Retype the data exactly, from its first line to the line containing "obj('water',me,mw,smooth=False)", including both, and skip any picture.

[Some records]

= = =

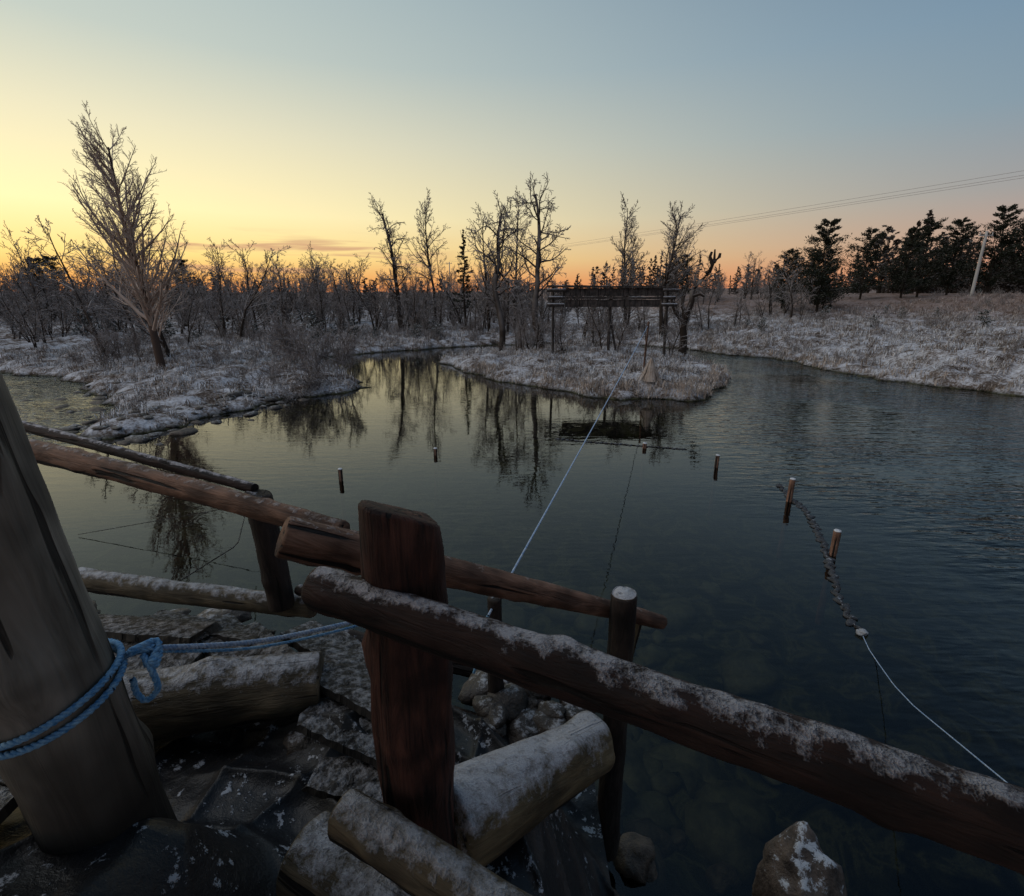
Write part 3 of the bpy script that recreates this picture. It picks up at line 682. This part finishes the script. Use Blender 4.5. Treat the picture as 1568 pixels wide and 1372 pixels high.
# ------------------------------------------------------------ water
me=mesh('water',[(-3500,-3500,0),(3500,-3500,0),(3500,3500,0),(-3500,3500,0)],[(0,1,2,3)])
mw=bpy.data.materials.new('river_water');mw.use_nodes=True;t=NT(mw.node_tree)
t.n.remove(t.n['Principled BSDF']);out=t.n['Material Output']
P=t.a('ShaderNodeNewGeometry').outputs['Position'];s=t.a('ShaderNodeSeparateXYZ');t.c(P,s.inputs[0])
X=s.outputs[0];Y=s.outputs[1]
r1=t.mr(t.math('SUBTRACT',X,t.math('MULTIPLY',Y,.10)),2.2,6.5,.06,1.15)
r2=t.mr(X,-8.3,-10,0,2.6)
wav=t.noise(t.mapping(P,(.9,3.6,1),rot=(0,0,math.radians(-24))),1.7,2,.5,.3)
wav2=t.noise(t.mapping(P,(2,5,1),rot=(0,0,math.radians(15))),2.6,1,.5,.2)
pr_=t.mr(t.noise(P,.3,1,.5),.38,.62,.25,1)
amp=t.math('MULTIPLY',t.math('ADD',r1,r2),pr_)
hh=t.math('MULTIPLY',t.math('ADD',wav,t.math('MULTIPLY',wav2,.4)),amp)
bmp=t.a('ShaderNodeBump');bmp.inputs['Strength'].default_value=1;bmp.inputs['Distance'].default_value=.05;t.c(hh,bmp.inputs['Height'])
gl=t.a('ShaderNodeBsdfGlossy');gl.inputs['Roughness'].default_value=.012;gl.inputs['Color'].default_value=(.97,.97,.97,1);t.c(bmp.outputs[0],gl.inputs['Normal'])
tr=t.a('ShaderNodeBsdfTransparent');tr.inputs['Color'].default_value=(.56,.57,.46,1)
fr=t.a('ShaderNodeFresnel');fr.inputs['IOR'].default_value=1.38;t.c(bmp.outputs[0],fr.inputs['Normal'])
mx=t.a('ShaderNodeMixShader');t.c(fr.outputs[0],mx.inputs[0]);t.c(tr.outputs[0],mx.inputs[1]);t.c(gl.outputs[0],mx.inputs[2]);t.c(mx.outputs[0],out.inputs[0])
obj('water',me,mw,smooth=False)

# ------------------------------------------------------------ sky
SUNAZ=math.radians(-50)
w=bpy.data.worlds.new('World');scene.world=w;w.use_nodes=True;t=NT(w.node_tree)
bg=t.n['Background']
G=t.a('ShaderNodeTexCoord').outputs['Generated']
nrm=t.a('ShaderNodeVectorMath',operation='NORMALIZE');t.c(G,nrm.inputs[0])
s=t.a('ShaderNodeSeparateXYZ');t.c(nrm.outputs[0],s.inputs[0]);z=t.math('MAXIMUM',s.outputs[2],0.0)
hl=t.math('SQRT',t.math('MAXIMUM',t.math('SUBTRACT',1,t.math('MULTIPLY',s.outputs[2],s.outputs[2])),.0001))
dot=t.math('DIVIDE',t.math('ADD',t.math('MULTIPLY',s.outputs[0],math.sin(SUNAZ)),t.math('MULTIPLY',s.outputs[1],math.cos(SUNAZ))),hl)
fac=t.math('POWER',t.math('MAXIMUM',t.math('DIVIDE',t.math('ADD',dot,.15),1.15),0),1.55)
ra=t.ramp(z,[(0,lin(244,140,84)),(.03,lin(255,184,100)),(.065,lin(255,222,136,1.15)),(.13,lin(255,238,178,1.2)),(.24,lin(240,232,196,1.06)),(.34,lin(204,213,202)),(.6,lin(148,178,195)),(1,lin(120,152,180))])
rb=t.ramp(z,[(0,lin(212,122,88)),(.03,lin(212,144,112)),(.08,lin(190,158,142)),(.14,lin(160,158,158)),(.24,lin(131,154,170)),(.34,lin(118,146,169)),(.5,lin(92,122,152)),(.7,lin(66,94,128)),(1,lin(100,130,162))])
skyc=t.mix(fac,rb,ra)
cm=t.mapping(nrm.outputs[0],(3.0,3.0,38));cn=t.noise(cm,1.5,3,.55,.4)
cd=Vector((math.sin(math.radians(-22)),math.cos(math.radians(-22)),0))
dd=t.math('ADD',t.math('MULTIPLY',s.outputs[0],cd.x),t.math('MULTIPLY',s.outputs[1],cd.y))
m1=t.mr(dd,.955,.99)
m2=t.ramp(s.outputs[2],[(.025,(0,0,0)),(.05,(1,1,1)),(.085,(1,1,1)),(.11,(0,0,0))])
cmask=t.math('MULTIPLY',t.math('MULTIPLY',m1,m2),t.mr(cn,.50,.62,0,.75))
skyc=t.mix(cmask,skyc,lin(206,152,124))
nis=t.a('ShaderNodeTexSky');nis.sky_type='NISHITA';nis.sun_disc=False;nis.sun_elevation=math.radians(2);nis.sun_rotation=SUNAZ
ns=t.a('ShaderNodeVectorMath',operation='SCALE');t.c(nis.outputs[0],ns.inputs[0]);ns.inputs['Scale'].default_value=.08
fin=t.mix(.03,skyc,ns.outputs[0])
t.c(fin,bg.inputs[0]);bg.inputs[1].default_value=1.0
sl=bpy.data.lights.new('sky_fill','SUN');sl.energy=1.25;sl.angle=math.radians(70);sl.color=(1,.93,.88)  # broad fill lamp added from the left rear, standing in for skylight
so=bpy.data.objects.new('sky_fill',sl);col().objects.link(so)
az=math.radians(-105)
dv=Vector((math.sin(az),math.cos(az),math.tan(math.radians(50))))
so.rotation_mode='QUATERNION';so.rotation_quaternion=dv.to_track_quat('Z','Y')

# ------------------------------------------------------------ camera
cam=bpy.data.cameras.new('camera');co_=bpy.data.objects.new('camera',cam);col().objects.link(co_)
cam.lens=18;cam.sensor_width=36;cam.sensor_fit='HORIZONTAL';cam.clip_start=.05;cam.clip_end=8000
co_.location=(0,0,2.8);co_.rotation_euler=(math.radians(90-16.4),0,0)
scene.camera=co_
print('grid',nx,ny,'objs',len(bpy.data.objects))
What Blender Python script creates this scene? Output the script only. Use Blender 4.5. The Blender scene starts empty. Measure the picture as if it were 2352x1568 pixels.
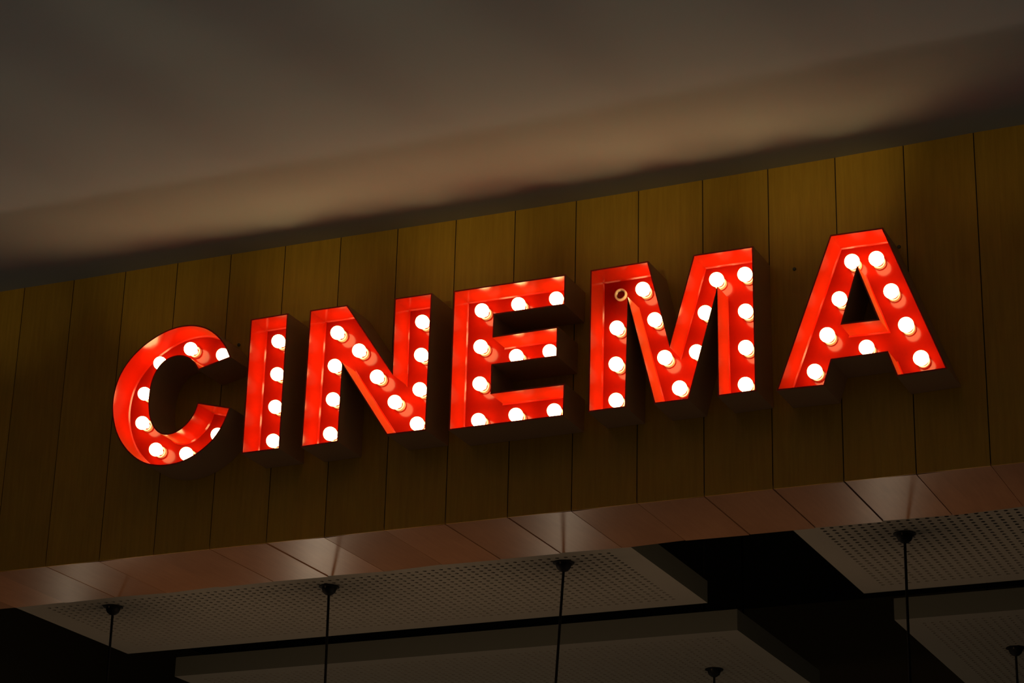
import bpy, bmesh, math, random
from mathutils import Vector, Matrix

# ------------------------------------------------------------------ scene scale
S = 0.2            # one cladding board is 0.2 m wide; shapes below are laid out in board widths
Z0 = 3.54          # height of the underside of the bulkhead above the floor, metres
def P(x, y, z): return Vector((x*S, y*S, z*S + Z0))

sc = bpy.context.scene
col = sc.collection
sc.view_settings.view_transform = 'Standard'
sc.view_settings.look = 'None'
sc.view_settings.gamma = 1.0
sc.view_settings.use_curve_mapping = False
sc.view_settings.exposure = 0.0

# ------------------------------------------------------------------ camera
cd = bpy.data.cameras.new('camera'); cam = bpy.data.objects.new('camera', cd); col.objects.link(cam)
cd.sensor_width = 36.0; cd.lens = 36.0*5301.266/2352.0; cd.clip_end = 200
Rm = ((0.912444245, -0.389016682, 0.126931162), (0.408431867, 0.846795943, -0.340763908), (0.025078052, 0.362770798, 0.931540895))
M = Matrix.Identity(4)
cp = P(14.313474801, -28.998887086, -9.704254091)
for i in range(3):
    M[i][0] = Rm[i][0]; M[i][1] = Rm[i][2]; M[i][2] = -Rm[i][1]; M[i][3] = cp[i]
cam.matrix_world = M
sc.camera = cam

# ------------------------------------------------------------------ world: dim hall light
BULB_E = 11.0
w = bpy.data.worlds.new('world'); sc.world = w; w.use_nodes = True
bg = w.node_tree.nodes['Background']
bg.inputs[0].default_value = (1.0, 0.90, 0.74, 1); bg.inputs[1].default_value = 0.024

# added fill spots without fixtures, brightening the head of the cladding
for x, e in ((-8.0, 50), (-5.2, 75), (-2.4, 100), (0.3, 160), (3.0, 160), (5.7, 160), (8.4, 45)):
    ld = bpy.data.lights.new('wall_head_fill', 'SPOT'); lo = bpy.data.objects.new('wall_head_fill', ld); col.objects.link(lo)
    ld.energy = e; ld.color = (1.0, 0.84, 0.45); ld.spot_size = math.radians(6.5); ld.spot_blend = 1.0; ld.shadow_soft_size = 0.05
    a = P(x+2.0, -30, -3.2); lo.location = a; lo.rotation_euler = (P(x, 0, 4.85)-a).to_track_quat('-Z', 'Y').to_euler()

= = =

__THE OUTPUT__
Write part 3 of the bpy script that recreates this picture. It picks up at line 682. This part finishes the script. Use Blender 4.5. Treat the picture as 1568 pixels wide and 1372 pixels high.
# ------------------------------------------------------------ water
me=mesh('water',[(-3500,-3500,0),(3500,-3500,0),(3500,3500,0),(-3500,3500,0)],[(0,1,2,3)])
mw=bpy.data.materials.new('river_water');mw.use_nodes=True;t=NT(mw.node_tree)
t.n.remove(t.n['Principled BSDF']);out=t.n['Material Output']
P=t.a('ShaderNodeNewGeometry').outputs['Position'];s=t.a('ShaderNodeSeparateXYZ');t.c(P,s.inputs[0])
X=s.outputs[0];Y=s.outputs[1]
r1=t.mr(t.math('SUBTRACT',X,t.math('MULTIPLY',Y,.10)),2.2,6.5,.06,1.15)
r2=t.mr(X,-8.3,-10,0,2.6)
wav=t.noise(t.mapping(P,(.9,3.6,1),rot=(0,0,math.radians(-24))),1.7,2,.5,.3)
wav2=t.noise(t.mapping(P,(2,5,1),rot=(0,0,math.radians(15))),2.6,1,.5,.2)
pr_=t.mr(t.noise(P,.3,1,.5),.38,.62,.25,1)
amp=t.math('MULTIPLY',t.math('ADD',r1,r2),pr_)
hh=t.math('MULTIPLY',t.math('ADD',wav,t.math('MULTIPLY',wav2,.4)),amp)
bmp=t.a('ShaderNodeBump');bmp.inputs['Strength'].default_value=1;bmp.inputs['Distance'].default_value=.05;t.c(hh,bmp.inputs['Height'])
gl=t.a('ShaderNodeBsdfGlossy');gl.inputs['Roughness'].default_value=.012;gl.inputs['Color'].default_value=(.97,.97,.97,1);t.c(bmp.outputs[0],gl.inputs['Normal'])
tr=t.a('ShaderNodeBsdfTransparent');tr.inputs['Color'].default_value=(.56,.57,.46,1)
fr=t.a('ShaderNodeFresnel');fr.inputs['IOR'].default_value=1.38;t.c(bmp.outputs[0],fr.inputs['Normal'])
mx=t.a('ShaderNodeMixShader');t.c(fr.outputs[0],mx.inputs[0]);t.c(tr.outputs[0],mx.inputs[1]);t.c(gl.outputs[0],mx.inputs[2]);t.c(mx.outputs[0],out.inputs[0])
obj('water',me,mw,smooth=False)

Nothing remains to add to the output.